Narrating Personal Interest

I completed my final year of high school in 1994. I vividly remember being at home alone, studying and listening to JJJ when the death of Kurt Cobain was announced on the radio. Like many people of my generation, I was affected by this news and shocked. During high school I drank beer in my backyard with my friends singing the words to Nirvana ‘I’m on plain, I can’t complain’. One of my older sisters friends brought me a cassette copy of Nirvana Bleach, explaining it’s importance and that I had to listen.

The following summer, I’d finished high school, with very bad grades and my friends and I went to The Big Day Out. Courtney Love, the lead singer of Hole - was one of the headline acts.

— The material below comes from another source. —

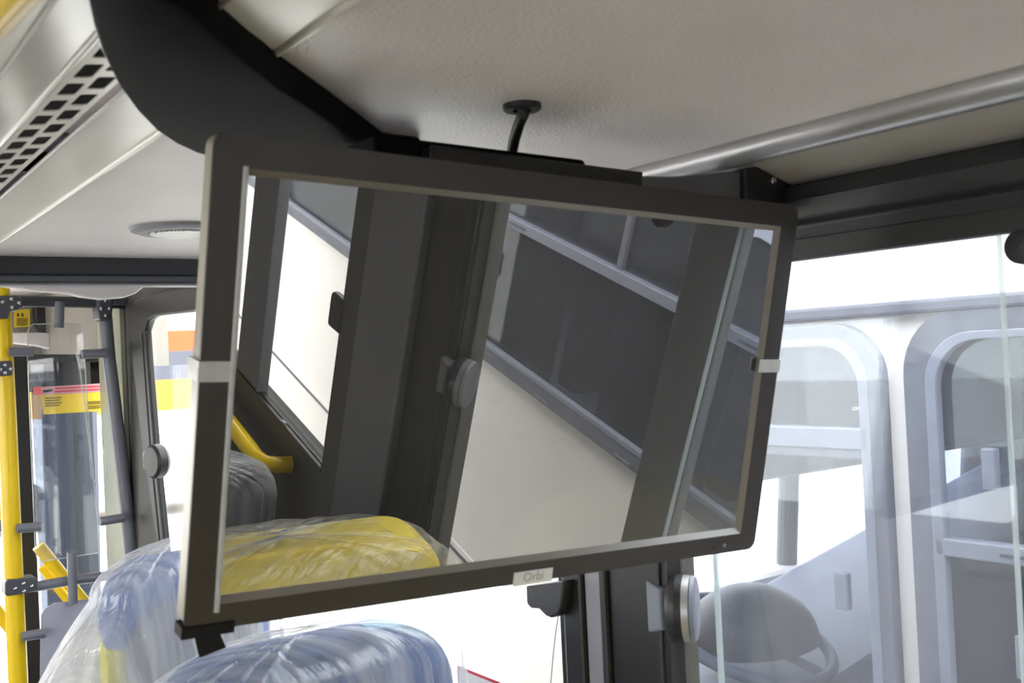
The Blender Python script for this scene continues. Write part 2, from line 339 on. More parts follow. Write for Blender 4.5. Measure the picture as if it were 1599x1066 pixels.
MB().box((dx[2][0]-.002-DL.x, YB, .176-DL.z+.006), (dx[1][0]-.0005-DL.x, 1.6, .20-DL.z)).build('dark_backing', M['void'], duct)  # solid black backing stands in for the shade inside the duct

# ceiling lamp (oval grille)
lc = hz(285, 356, ZC)
lamp = tag(empty('ceiling_speaker', (lc.x, lc.y, ZC)), 'round white louvred vent cover set in the pale ceiling beside the monitor', 'vent cover')
MB().lathe((0, 0, 0), (0, 0, -1), [(.062, 0), (.060, .004), (.052, .0065), (.040, .0065), (.038, .004), (.001, .004)], 40).build('rim', M['lightgrey'], lamp, smooth=False)
sl = MB()
for k in range(-9, 10):
    h = math.sqrt(max(0, .037**2-(k*.004)**2)); sl.box((k*.004-.0012, -h, -.0085), (k*.004+.0012, h, -.004))
sl.build('grille', M['whitepl'], lamp)

# curved black cover under the ceiling
zb = .157
pc = [(90, -80), (118, -30), (132, 0), (143, 50), (158, 95), (180, 138), (208, 175), (240, 207), (272, 228), (305, 243), (420, 275), (640, 300), (655, 216), (618, 213), (600, 210), (560, 178), (500, 133), (430, 82), (388, 45), (345, 2), (280, -60), (200, -110)]
pts = [hz(x, y, zb if i < 11 else .1765).xy for i, (x, y) in enumerate(pc)]; ctr = sum((p for p in pts), Vector((0, 0)))/len(pts)
cv = tag(empty('ceiling_cover', (ctr.x, ctr.y, .175)), 'large matte black curved cover screwed under the ceiling behind the monitor', 'ceiling cover')
m = MB(); lay = [(1.0, .1765), (1.0, zb+.012), (.985, zb+.005), (.955, zb+.001), (.90, zb)]
rings = [[m.bm.verts.new(((p.x-ctr.x)*s, (p.y-ctr.y)*s, z-.175)) for p in pts] for s, z in lay]
for a, b in zip(rings, rings[1:]):
    for k in range(len(pts)): j = (k+1) % len(pts); m.bm.faces.new([a[k], a[j], b[j], b[k]])
m.bm.faces.new(rings[-1]); m.bm.faces.new(rings[0][::-1])
sharp(m.build('panel', M['cover'], cv), .8)
e_ = [Vector((p.x-ctr.x, p.y-ctr.y, zb+.0135-.175)) for p in pts[:11]]
sharp(MB().tube([(p.x*1.008, p.y*1.008, p.z) for p in e_], .0022, 8).build('edge_trim', M['cream'], cv))

# transverse beam
yb = 1.60; b0 = hy(0, 408, yb); b1 = hy(300, 409, yb); b2 = hy(0, 445, yb); b3 = hy(300, 447, yb)
zt = (b0.z+b1.z)/2; zl = (b2.z+b3.z)/2; zm = zt-(zt-zl)*.58
struct(MB().hexa([(-.2, yb, zm), (W, yb, zm), (W, yb, .36), (-.2, yb, .36)], [(-.2, yb+.03, zm), (W, yb+.03, zm), (W, yb+.03, .36), (-.2, yb+.03, .36)]).build('trim_9', M['beam'], bevel=.003))
struct(MB().box((-.2, yb-.006, zl+.003), (W, yb+.03, zm)).build('trim_10', M['beam2'], bevel=.004))
struct(MB().box((-.2, yb-.008, zl), (W, yb+.03, zl+.003)).build('trim_11', M['lightgrey']))
# ================================================================== own windows
def latch(parent, loc, s=1, side=1, ax=None, col=None):
    """sliding-sash latch: grey clamp with a round flanged knob"""
    x, y, z = loc; ax = Vector(ax or (.62, -.78*side, 0)).normalized(); c_ = Vector(loc)
    MB().hexa([(x-.008, y+.030*side, z-.030), (x+.010, y+.034*side, z-.030), (x+.010, y+.034*side, z+.026), (x-.008, y+.030*side, z+.026)],
              [(x-.012, y+.004*side, z-.022), (x+.012, y-.0*side, z-.022), (x+.012, y-.0*side, z+.020), (x-.012, y+.004*side, z+.020)]).build('latch', col or M['shellgrey'], parent, bevel=.003)
    k = MB().lathe(c_, ax, [(.026, -.004), (.0315, .0), (.0345, .006), (.034, .013)], 36).build('latch_knob', M['black'], parent)
    sharp(k, .5); r_ = MB().lathe(c_+ax*.0132, ax, [(.034, 0), (.0335, .007)], 36).build('latch_rim', col or M['alu'], parent); sharp(r_, .5)
    sharp(MB().lathe(c_+ax*.0203, ax, [(.0325, 0), (.0325, .001), (.0335, .0012), (.032, .005), (.028, .006)], 36).build('latch_cap', col or M['shellgrey'], parent), .5)
def window(n, h, glass_mats, mull=(), latches=(), rings_=True):
    y0, z0, y1, z1 = h; e = struct(empty('window_%d' % n, (W, y0, z0))); a, b = y1-y0, z1-z0
    ring('window_frame', rr(-.012, -.012, a+.012, b+.012, .02), rr(.006, .006, a-.006, b-.006, .016), .02, XW(-.004), M['rubber'], e, .003)
    m = MB()
    for k in range(3): m.box((-.016+.008*k, .006, -.004), (-.013+.008*k, a-.006, .008-.002*k))
    m.build('track', M['rubber'], e)
    MB().box((-.012, .0, -.0125), (-.008, a, -.0085)).build('track_edge', M['alu'], e)
    for (ya, yb_, x, g) in glass_mats: MB().box((x-W, ya-y0, 0), (x-W+.003, yb_-y0, b)).build('pane', g, e)
    for (ya, yb_, m_) in mull: MB().box((-.012, ya-y0, 0), (.012, yb_-y0, b)).build('mullion', m_, e, bevel=.002)
    for (y, z, s) in latches: latch(e, (-.012, y-y0, z-z0), side=s)
    return e
wA = window(1, hA, [(-.02, .812, .764, G_own), (.424, .736, .755, G_slide)], latches=[(.792, -.266, 1)])
for y in (.424, .736): MB().box((-.0052, y-.0015-hA[0], .002), (-.0022, y+.0015-hA[0], .69)).build('pane_edge', G_edge, wA)
MB().box((-.0066, .728-hA[0], .002), (-.0060, .7345-hA[0], .69)).build('edge_seal', G_edge, wA)
p = hx(1601, 385, .70)
sharp(MB().lathe((p.x-W, p.y-hA[0], p.z-ZB), (-1, 0, 0), [(.010, -.006), (.0125, 0), (.012, .006), (.001, .008)], 20).build('latch_knob', M['black'], wA))
latch(wA, (-.024, -.006-hA[0], -.272-ZB), side=-1, col=M['char'])  # this latch is coloured charcoal to read as a backlit silhouette
wC = window(2, hC, [(.985, 2.0, .764, G_own)])
# dark latch hanging left of the pillar with a thin pull cord
q = [hx(x, y, .735) for x, y in ((832, 912), (833, 940), (840, 947), (852, 948), (862, 958), (872, 962), (882, 958), (888, 945), (892, 905))]
sheet('latch', [[(v.y-hC[0], v.z-ZB) for v in q]], .022, XW(.735-W), M['black'], wC, .003)
cord = tag(MB().tube([hx(x, y, .742) for x, y in ((871, 938), (873, 955), (868, 985), (864, 1020), (860, 1066), (856, 1110))], .0006, 6).build('cord', M['lightgrey']), 'thin pale cord hanging from the black window latch below the monitor', 'cord')
wD = window(3, hD, [(-2.2, -.4, .764, G_own)], mull=[(-.882, -.751, M['char'])])
MB().box((-.018, -.450-hD[0], -.352-ZB), (.0, -.392-hD[0], -.288-ZB)).build('latch', M['black'], wD, bevel=.008, bseg=3)
MB().box((-.016, -.60-hD[0], .0), (-.010, -.585-hD[0], .012)).build('sash_stop', M['lightgrey'], wD)
for k in range(4): 
    text('etched_mark', '||:|', .012, XW(-.0015) @ Matrix.Translation((-.415-hD[0]-.014*0, .05+.012*k, 0)) , M['ink'], wD) if k == 0 else None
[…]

At this time Love was in the headlines for all the wrong reasons, causing havoc around the country as Cobain’s mourning widow. I was in the mosh-pit during Hole’s set. Maybe it was mix of weed, beer and sun; whatever it was, I got swept up in a sea of movement and passed out in the crowd, falling under a stampede of uncaring stomping feet. Some complete stranger, a lot stronger than me, picked me up by the scruff of the neck. This guy shook me sharply, then slapped me across the face and screamed directly at me to ‘snap out of it’.  

As I came to, a different feeling washed over me, I wasn’t as disconnected, I started to feel right at home here. I felt like, people do actually care. Before me Love was there on stage swilling on a bottle of bourbon, smoking cigarettes and a hurling abuse at the crowd. Love had one leg with giant heals resting on the amplifier and a heavy guitar draped around her. She was singing like a wounded cat, and was pissed off at the world – I understood the tone, I connected with the grief and the anger – there was a lot to be pissed off at. I’d been to lots gigs before, but this different, this wasn’t just a gig; this was a moment, an event documenting something about my generation and what we stood for.

I wasn’t just in the crowed watching a gig; I realized that I was a member of generation X, living out the story of this music. This was unlike the generations that came before and definitely different to the ones that would come after us. Seeing Love on stage that Big Day Out has had a lasting affected me. It wasn’t just because of the music, but what it represented. It was the signpost to the future and the sum of the past. It captured the mood of the times and gave me a reason to getup in the morning. This moment still motivates me to find any kind of purpose to stay motivated and keep going.